:: Written request ::
Every line below should be repeated exactly.

:: Provided material ::
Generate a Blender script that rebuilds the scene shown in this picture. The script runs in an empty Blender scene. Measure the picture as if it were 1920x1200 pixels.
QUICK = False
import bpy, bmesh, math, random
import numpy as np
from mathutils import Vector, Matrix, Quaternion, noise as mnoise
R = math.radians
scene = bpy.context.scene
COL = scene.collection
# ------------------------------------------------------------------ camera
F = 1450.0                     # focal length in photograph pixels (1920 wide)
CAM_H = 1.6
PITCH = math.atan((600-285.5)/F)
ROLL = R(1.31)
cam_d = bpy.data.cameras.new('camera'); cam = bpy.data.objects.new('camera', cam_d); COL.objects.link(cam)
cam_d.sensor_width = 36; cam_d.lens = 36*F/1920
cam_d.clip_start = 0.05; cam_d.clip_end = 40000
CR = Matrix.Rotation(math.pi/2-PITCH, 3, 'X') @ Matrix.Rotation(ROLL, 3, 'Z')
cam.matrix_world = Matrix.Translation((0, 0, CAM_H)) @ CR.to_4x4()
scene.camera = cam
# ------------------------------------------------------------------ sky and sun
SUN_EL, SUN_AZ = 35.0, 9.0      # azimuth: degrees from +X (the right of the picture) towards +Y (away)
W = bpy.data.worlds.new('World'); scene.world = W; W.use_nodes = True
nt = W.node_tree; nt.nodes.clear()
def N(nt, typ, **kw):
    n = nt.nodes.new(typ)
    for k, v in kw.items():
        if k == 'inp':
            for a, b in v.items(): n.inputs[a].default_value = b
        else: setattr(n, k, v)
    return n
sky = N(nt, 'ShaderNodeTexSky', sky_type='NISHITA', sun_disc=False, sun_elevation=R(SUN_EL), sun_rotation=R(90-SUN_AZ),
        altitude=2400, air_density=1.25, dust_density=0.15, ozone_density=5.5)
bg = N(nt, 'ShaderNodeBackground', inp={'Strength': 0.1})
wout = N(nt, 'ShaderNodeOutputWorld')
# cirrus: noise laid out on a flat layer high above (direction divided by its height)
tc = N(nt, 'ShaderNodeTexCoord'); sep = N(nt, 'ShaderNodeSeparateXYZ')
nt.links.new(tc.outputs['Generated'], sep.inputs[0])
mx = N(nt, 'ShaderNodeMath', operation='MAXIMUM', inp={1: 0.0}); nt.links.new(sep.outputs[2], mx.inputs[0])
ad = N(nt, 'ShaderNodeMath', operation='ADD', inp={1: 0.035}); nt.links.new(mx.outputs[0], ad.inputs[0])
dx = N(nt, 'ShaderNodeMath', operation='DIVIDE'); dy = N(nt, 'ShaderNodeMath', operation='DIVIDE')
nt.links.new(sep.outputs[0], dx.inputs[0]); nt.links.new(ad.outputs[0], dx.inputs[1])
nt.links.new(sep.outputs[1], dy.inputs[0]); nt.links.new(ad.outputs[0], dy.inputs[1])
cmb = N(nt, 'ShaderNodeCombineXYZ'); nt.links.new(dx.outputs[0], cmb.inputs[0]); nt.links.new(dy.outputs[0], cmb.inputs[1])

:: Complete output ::
Generate a Blender script that rebuilds the scene shown in this picture. The script runs in an empty Blender scene. Measure the picture as if it were 1920x1200 pixels.
QUICK = False
import bpy, bmesh, math, random
import numpy as np
from mathutils import Vector, Matrix, Quaternion, noise as mnoise
R = math.radians
scene = bpy.context.scene
COL = scene.collection
# ------------------------------------------------------------------ camera
F = 1450.0                     # focal length in photograph pixels (1920 wide)
CAM_H = 1.6
PITCH = math.atan((600-285.5)/F)
ROLL = R(1.31)
cam_d = bpy.data.cameras.new('camera'); cam = bpy.data.objects.new('camera', cam_d); COL.objects.link(cam)
cam_d.sensor_width = 36; cam_d.lens = 36*F/1920
cam_d.clip_start = 0.05; cam_d.clip_end = 40000
CR = Matrix.Rotation(math.pi/2-PITCH, 3, 'X') @ Matrix.Rotation(ROLL, 3, 'Z')
cam.matrix_world = Matrix.Translation((0, 0, CAM_H)) @ CR.to_4x4()
scene.camera = cam
# ------------------------------------------------------------------ sky and sun
SUN_EL, SUN_AZ = 35.0, 9.0      # azimuth: degrees from +X (the right of the picture) towards +Y (away)
W = bpy.data.worlds.new('World'); scene.world = W; W.use_nodes = True
nt = W.node_tree; nt.nodes.clear()
def N(nt, typ, **kw):
    n = nt.nodes.new(typ)
    for k, v in kw.items():
        if k == 'inp':
            for a, b in v.items(): n.inputs[a].default_value = b
        else: setattr(n, k, v)
    return n
sky = N(nt, 'ShaderNodeTexSky', sky_type='NISHITA', sun_disc=False, sun_elevation=R(SUN_EL), sun_rotation=R(90-SUN_AZ),
        altitude=2400, air_density=1.25, dust_density=0.15, ozone_density=5.5)
bg = N(nt, 'ShaderNodeBackground', inp={'Strength': 0.1})
wout = N(nt, 'ShaderNodeOutputWorld')
# cirrus: noise laid out on a flat layer high above (direction divided by its height)
tc = N(nt, 'ShaderNodeTexCoord'); sep = N(nt, 'ShaderNodeSeparateXYZ')
nt.links.new(tc.outputs['Generated'], sep.inputs[0])
mx = N(nt, 'ShaderNodeMath', operation='MAXIMUM', inp={1: 0.0}); nt.links.new(sep.outputs[2], mx.inputs[0])
ad = N(nt, 'ShaderNodeMath', operation='ADD', inp={1: 0.035}); nt.links.new(mx.outputs[0], ad.inputs[0])
dx = N(nt, 'ShaderNodeMath', operation='DIVIDE'); dy = N(nt, 'ShaderNodeMath', operation='DIVIDE')
nt.links.new(sep.outputs[0], dx.inputs[0]); nt.links.new(ad.outputs[0], dx.inputs[1])
nt.links.new(sep.outputs[1], dy.inputs[0]); nt.links.new(ad.outputs[0], dy.inputs[1])
cmb = N(nt, 'ShaderNodeCombineXYZ'); nt.links.new(dx.outputs[0], cmb.inputs[0]); nt.links.new(dy.outputs[0], cmb.inputs[1])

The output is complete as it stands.